Known For

Vadim Abdrashitov is known for:

  • Parade of the Planets
    In a surreal puzzler, this story of a fantasy lived by a disparate group of four men captures the visual imagination with its images and leaves a large question mark in the meantime. The men first get together when called up for military maneuvers in the equivalent of a civilian reserve corps. Since their training is only periodical, two years go by before they are called up again. During this season's maneuvers, they end up being "killed," and so get some time off before they have to go home, and that is when the strange occurrences start. First the men visit a town of beautiful women and go swimming in the buff, then they land on a deserted island, and later, they find themselves with a group of elderly people, one of whom may - or may not - have a connection to one of the men.
  • The Train Has Stopped
    In this drama with socio-political nuances, a heroic engineer is able to save the passengers on his train from injury or death by sacrificing his own life when his locomotive crashes. An investigator Ermakov and journalist Malinin are both involved in the story of the crash but from two different angles: the investigator wants to find out why it happened, the journalist wants to laud the heroism of the dead engineer.

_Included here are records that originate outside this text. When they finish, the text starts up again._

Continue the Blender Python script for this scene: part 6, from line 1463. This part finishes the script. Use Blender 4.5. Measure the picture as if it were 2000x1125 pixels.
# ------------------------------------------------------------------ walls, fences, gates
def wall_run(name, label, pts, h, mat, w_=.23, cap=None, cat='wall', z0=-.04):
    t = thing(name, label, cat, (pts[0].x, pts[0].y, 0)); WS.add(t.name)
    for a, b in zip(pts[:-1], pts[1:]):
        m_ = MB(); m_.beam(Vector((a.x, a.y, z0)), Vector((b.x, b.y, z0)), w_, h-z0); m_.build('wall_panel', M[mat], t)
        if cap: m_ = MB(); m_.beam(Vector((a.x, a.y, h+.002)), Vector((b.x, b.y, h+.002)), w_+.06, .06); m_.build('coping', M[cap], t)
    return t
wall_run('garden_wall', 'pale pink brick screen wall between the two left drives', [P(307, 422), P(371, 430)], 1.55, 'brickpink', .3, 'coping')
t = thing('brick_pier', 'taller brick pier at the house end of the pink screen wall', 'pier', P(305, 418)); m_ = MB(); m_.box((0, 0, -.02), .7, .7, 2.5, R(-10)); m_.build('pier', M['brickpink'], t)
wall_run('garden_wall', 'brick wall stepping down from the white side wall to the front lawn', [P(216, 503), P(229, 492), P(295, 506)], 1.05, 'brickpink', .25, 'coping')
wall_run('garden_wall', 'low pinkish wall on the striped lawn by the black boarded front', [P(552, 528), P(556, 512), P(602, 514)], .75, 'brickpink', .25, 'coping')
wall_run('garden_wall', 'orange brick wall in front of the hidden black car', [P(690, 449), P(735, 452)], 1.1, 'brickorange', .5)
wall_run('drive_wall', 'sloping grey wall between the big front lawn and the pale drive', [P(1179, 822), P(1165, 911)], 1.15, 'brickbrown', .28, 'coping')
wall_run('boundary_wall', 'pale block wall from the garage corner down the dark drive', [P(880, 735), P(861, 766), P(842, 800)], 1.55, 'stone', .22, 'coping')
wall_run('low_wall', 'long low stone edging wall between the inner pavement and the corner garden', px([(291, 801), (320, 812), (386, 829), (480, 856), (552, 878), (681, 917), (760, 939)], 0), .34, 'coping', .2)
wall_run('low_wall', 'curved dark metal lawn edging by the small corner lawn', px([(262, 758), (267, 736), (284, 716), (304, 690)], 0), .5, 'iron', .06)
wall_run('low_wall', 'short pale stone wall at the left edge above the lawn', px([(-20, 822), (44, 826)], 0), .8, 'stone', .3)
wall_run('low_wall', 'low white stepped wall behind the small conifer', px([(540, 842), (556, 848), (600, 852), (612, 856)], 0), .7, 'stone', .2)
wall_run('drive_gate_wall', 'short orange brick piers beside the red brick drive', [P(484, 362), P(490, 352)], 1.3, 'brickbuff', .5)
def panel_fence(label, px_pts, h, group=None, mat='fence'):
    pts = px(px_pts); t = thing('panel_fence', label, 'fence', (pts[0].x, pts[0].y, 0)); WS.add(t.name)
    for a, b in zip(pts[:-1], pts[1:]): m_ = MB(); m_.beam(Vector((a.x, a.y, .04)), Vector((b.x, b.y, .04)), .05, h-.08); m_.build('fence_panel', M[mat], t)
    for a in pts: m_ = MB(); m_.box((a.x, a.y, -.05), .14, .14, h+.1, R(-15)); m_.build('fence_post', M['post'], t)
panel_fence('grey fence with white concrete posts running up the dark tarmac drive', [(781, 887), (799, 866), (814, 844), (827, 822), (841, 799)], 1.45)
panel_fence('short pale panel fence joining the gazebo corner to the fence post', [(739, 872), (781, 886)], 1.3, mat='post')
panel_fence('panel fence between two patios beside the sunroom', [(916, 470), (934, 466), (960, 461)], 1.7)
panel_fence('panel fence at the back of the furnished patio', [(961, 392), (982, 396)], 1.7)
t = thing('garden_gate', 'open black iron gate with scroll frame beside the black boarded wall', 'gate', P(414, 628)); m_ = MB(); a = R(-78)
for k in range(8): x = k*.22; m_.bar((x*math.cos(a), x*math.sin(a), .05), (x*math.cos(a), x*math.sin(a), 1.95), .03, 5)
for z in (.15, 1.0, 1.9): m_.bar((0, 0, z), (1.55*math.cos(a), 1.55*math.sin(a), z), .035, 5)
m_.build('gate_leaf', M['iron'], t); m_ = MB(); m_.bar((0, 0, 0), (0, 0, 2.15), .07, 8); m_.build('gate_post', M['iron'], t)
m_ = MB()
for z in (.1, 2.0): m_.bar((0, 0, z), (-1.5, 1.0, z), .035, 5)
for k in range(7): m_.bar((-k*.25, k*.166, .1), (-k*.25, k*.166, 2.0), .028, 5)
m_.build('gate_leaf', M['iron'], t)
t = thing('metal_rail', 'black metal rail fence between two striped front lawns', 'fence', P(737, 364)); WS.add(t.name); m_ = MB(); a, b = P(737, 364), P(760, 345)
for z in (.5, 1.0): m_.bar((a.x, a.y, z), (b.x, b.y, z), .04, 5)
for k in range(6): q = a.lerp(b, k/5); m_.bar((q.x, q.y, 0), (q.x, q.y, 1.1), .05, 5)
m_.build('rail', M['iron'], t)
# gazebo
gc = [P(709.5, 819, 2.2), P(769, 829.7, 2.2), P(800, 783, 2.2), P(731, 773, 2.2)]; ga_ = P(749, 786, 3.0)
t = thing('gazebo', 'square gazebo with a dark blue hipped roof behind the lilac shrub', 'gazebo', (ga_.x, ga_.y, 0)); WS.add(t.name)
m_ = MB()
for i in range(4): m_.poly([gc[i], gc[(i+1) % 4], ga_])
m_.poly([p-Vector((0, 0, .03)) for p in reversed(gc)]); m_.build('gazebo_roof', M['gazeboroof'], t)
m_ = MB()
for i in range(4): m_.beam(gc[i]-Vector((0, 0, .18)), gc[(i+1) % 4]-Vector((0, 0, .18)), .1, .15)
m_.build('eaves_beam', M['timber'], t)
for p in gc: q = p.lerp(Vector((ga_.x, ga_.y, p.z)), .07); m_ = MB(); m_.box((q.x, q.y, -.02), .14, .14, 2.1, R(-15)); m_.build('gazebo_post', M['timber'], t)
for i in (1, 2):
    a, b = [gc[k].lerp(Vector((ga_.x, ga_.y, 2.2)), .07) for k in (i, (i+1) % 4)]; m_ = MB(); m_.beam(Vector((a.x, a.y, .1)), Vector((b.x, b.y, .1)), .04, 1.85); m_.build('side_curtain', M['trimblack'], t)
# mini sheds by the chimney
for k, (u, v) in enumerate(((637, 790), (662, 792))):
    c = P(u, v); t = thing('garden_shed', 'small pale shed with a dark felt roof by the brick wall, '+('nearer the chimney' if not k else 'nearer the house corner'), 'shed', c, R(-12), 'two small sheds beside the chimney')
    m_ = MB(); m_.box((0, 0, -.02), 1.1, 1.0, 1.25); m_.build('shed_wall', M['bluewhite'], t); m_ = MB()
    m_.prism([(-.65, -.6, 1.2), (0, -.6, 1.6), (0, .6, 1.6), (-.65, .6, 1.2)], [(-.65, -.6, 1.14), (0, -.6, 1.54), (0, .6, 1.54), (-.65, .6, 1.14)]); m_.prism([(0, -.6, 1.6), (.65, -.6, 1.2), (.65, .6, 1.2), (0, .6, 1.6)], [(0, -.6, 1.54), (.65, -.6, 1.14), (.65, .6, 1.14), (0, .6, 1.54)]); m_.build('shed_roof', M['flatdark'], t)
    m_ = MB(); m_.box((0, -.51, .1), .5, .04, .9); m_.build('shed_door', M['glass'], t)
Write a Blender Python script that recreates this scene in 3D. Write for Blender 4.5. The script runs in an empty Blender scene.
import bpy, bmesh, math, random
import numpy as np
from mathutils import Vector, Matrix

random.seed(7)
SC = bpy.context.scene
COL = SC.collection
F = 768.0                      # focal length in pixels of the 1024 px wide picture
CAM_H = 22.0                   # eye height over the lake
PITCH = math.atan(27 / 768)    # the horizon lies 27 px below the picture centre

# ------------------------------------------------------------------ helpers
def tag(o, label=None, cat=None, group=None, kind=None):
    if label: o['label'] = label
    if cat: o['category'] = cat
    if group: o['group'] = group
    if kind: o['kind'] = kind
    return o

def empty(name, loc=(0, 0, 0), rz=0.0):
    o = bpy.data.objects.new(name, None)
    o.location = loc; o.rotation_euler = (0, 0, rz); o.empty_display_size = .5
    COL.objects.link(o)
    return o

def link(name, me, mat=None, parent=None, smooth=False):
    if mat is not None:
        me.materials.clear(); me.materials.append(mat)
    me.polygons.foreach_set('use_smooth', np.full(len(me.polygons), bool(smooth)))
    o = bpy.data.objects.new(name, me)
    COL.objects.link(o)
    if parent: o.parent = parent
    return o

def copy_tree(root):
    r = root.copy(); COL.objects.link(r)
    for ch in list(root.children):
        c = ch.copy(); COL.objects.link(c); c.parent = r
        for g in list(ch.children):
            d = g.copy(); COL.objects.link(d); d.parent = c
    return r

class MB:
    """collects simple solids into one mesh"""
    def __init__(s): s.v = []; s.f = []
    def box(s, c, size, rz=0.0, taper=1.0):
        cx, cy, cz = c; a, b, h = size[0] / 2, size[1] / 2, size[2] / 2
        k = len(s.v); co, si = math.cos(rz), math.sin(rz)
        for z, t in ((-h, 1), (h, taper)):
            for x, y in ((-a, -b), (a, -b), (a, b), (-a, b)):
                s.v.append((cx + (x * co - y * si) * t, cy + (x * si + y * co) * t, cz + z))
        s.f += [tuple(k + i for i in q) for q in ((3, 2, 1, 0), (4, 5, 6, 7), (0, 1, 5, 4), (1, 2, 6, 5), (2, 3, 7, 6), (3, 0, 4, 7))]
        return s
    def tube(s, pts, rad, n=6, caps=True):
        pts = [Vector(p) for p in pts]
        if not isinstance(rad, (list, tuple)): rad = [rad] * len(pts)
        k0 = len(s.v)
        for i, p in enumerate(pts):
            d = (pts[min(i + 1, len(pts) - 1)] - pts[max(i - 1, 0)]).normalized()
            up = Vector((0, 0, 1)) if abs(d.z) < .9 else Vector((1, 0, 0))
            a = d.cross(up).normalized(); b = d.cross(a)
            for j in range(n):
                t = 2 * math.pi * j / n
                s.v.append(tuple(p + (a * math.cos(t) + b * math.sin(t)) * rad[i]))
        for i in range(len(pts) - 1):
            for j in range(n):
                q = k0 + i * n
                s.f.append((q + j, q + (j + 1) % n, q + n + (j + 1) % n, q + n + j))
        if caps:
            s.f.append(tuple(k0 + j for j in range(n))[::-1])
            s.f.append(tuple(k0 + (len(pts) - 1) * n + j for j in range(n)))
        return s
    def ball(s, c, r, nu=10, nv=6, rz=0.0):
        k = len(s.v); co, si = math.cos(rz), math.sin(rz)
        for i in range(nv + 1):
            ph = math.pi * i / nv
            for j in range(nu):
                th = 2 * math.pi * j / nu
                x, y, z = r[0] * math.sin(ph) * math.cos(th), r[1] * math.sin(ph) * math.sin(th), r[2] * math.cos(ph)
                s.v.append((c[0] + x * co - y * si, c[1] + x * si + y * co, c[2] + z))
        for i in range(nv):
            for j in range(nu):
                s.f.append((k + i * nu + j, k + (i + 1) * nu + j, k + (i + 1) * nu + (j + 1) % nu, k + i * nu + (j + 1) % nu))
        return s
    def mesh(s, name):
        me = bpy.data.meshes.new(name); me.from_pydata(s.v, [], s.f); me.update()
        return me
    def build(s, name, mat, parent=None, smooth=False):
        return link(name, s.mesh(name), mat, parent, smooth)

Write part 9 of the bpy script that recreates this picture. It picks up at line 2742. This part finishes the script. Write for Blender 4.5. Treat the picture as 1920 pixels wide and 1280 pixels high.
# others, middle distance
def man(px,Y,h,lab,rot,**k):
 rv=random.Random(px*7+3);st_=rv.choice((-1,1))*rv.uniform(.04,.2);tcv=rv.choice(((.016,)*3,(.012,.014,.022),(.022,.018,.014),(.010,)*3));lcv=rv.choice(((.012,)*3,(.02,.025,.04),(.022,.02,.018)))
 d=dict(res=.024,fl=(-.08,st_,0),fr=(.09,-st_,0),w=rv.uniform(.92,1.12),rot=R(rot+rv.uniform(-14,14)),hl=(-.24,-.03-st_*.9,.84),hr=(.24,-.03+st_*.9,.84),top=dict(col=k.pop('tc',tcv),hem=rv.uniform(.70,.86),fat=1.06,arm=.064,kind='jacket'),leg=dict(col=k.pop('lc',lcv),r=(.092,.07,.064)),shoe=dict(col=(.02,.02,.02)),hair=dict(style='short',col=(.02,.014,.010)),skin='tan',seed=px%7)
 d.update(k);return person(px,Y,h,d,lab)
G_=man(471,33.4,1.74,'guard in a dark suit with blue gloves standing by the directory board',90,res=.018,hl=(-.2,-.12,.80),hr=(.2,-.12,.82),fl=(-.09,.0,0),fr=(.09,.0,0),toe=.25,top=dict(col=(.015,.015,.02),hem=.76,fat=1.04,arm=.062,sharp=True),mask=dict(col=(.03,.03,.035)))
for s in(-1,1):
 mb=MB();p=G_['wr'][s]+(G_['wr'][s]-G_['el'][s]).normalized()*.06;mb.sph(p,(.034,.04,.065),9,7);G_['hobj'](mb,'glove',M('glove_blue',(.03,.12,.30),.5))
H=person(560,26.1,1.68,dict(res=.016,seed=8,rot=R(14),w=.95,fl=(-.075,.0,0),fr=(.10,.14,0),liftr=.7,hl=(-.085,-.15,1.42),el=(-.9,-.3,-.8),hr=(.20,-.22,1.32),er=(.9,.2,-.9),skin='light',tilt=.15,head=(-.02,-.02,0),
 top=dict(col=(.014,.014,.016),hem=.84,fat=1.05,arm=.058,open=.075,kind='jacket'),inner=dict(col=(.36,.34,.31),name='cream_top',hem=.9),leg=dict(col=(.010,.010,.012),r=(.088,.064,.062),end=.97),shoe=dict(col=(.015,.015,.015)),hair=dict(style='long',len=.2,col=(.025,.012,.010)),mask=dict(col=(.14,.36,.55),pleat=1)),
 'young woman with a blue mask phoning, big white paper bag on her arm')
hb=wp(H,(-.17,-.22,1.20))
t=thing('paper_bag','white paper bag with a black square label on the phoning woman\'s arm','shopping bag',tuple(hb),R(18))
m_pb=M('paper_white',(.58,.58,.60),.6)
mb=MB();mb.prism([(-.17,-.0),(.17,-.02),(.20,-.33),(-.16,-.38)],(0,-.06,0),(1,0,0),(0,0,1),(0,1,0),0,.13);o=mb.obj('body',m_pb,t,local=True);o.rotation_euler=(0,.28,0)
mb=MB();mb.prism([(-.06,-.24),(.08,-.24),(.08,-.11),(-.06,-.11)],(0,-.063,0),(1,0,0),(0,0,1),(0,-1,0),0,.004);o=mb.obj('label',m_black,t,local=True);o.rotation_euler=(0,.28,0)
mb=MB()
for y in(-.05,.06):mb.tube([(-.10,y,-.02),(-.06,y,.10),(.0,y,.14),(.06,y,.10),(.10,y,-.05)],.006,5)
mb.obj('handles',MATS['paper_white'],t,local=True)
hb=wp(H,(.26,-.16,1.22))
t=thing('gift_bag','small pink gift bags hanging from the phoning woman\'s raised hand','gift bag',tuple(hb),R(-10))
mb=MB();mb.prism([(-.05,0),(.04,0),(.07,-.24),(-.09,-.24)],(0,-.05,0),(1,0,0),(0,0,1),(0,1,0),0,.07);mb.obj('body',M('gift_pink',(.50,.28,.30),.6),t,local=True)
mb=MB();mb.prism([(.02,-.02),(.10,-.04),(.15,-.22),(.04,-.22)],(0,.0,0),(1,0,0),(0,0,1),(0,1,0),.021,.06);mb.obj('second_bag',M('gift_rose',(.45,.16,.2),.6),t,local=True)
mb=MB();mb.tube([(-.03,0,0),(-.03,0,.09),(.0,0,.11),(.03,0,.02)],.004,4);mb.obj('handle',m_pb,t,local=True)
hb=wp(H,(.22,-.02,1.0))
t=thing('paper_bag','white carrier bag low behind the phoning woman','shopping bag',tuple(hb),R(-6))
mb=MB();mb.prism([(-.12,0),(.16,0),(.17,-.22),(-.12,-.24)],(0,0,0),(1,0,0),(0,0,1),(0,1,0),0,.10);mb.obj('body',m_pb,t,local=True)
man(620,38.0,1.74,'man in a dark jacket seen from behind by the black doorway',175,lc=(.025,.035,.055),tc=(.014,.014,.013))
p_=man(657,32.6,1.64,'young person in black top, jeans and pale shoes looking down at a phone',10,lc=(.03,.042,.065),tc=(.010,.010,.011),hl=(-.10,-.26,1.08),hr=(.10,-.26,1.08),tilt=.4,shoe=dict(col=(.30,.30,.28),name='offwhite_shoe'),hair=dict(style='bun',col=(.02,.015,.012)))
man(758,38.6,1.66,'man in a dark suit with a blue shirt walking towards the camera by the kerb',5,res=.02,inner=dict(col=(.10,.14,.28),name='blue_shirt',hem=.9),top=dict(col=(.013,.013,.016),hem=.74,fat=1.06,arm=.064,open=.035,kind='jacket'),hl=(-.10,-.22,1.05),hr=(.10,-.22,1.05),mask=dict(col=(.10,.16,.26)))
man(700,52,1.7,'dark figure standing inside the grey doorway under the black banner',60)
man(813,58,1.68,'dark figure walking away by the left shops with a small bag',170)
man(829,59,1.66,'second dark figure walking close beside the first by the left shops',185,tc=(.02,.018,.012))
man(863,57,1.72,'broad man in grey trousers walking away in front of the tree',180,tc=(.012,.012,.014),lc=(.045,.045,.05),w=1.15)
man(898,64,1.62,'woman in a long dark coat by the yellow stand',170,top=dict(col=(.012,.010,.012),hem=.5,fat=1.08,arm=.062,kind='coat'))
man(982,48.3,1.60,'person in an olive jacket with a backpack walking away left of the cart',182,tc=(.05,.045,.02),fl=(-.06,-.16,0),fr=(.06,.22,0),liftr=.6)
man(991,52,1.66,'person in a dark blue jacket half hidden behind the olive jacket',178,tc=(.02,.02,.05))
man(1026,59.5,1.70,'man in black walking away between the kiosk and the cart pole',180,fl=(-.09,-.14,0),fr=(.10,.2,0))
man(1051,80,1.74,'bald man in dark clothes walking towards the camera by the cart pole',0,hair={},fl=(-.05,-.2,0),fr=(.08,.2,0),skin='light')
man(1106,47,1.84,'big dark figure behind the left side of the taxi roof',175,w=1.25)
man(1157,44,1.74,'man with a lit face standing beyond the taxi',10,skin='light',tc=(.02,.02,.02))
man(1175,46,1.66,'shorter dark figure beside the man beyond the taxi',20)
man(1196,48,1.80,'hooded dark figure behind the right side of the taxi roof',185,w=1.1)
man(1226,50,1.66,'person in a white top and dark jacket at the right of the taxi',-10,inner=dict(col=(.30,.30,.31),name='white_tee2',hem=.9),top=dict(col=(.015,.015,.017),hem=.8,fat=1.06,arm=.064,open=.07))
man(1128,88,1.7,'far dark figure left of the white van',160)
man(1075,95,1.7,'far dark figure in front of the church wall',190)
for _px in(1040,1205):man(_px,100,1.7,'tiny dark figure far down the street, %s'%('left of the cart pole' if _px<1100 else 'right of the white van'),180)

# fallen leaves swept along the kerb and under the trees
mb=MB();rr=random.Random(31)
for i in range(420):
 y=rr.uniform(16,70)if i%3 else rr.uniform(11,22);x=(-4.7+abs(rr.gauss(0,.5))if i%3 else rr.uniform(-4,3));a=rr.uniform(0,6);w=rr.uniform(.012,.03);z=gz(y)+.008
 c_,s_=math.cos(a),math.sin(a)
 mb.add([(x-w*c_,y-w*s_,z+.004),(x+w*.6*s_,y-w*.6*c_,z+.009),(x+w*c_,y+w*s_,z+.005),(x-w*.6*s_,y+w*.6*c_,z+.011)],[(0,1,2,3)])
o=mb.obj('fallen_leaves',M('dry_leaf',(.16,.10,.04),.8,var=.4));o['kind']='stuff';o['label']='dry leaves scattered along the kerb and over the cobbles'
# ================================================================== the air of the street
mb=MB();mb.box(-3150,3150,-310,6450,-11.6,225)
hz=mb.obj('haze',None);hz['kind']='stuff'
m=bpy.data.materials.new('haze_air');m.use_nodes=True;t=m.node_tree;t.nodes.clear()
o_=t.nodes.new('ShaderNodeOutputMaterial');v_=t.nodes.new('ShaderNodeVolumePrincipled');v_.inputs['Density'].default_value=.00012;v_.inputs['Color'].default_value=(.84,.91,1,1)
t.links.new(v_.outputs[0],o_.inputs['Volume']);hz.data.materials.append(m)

  • Plumbum, or The Dangerous Game
    A young teenage boy zealously tracks down criminals in this allegorical drama. Using the code name of Plumbum, Ruslan Chutko (Anton Androsov) delights in the pursuits of lawbreakers before informing the police, and he even turns in his own father when he catches him poaching fish. The questions are left to the viewer whether or not Plumbum is a crusading hero or a scoundrel. Western audiences may find the premise implausible, but children were known to inform on their own parents under the regime of Josef Stalin and others.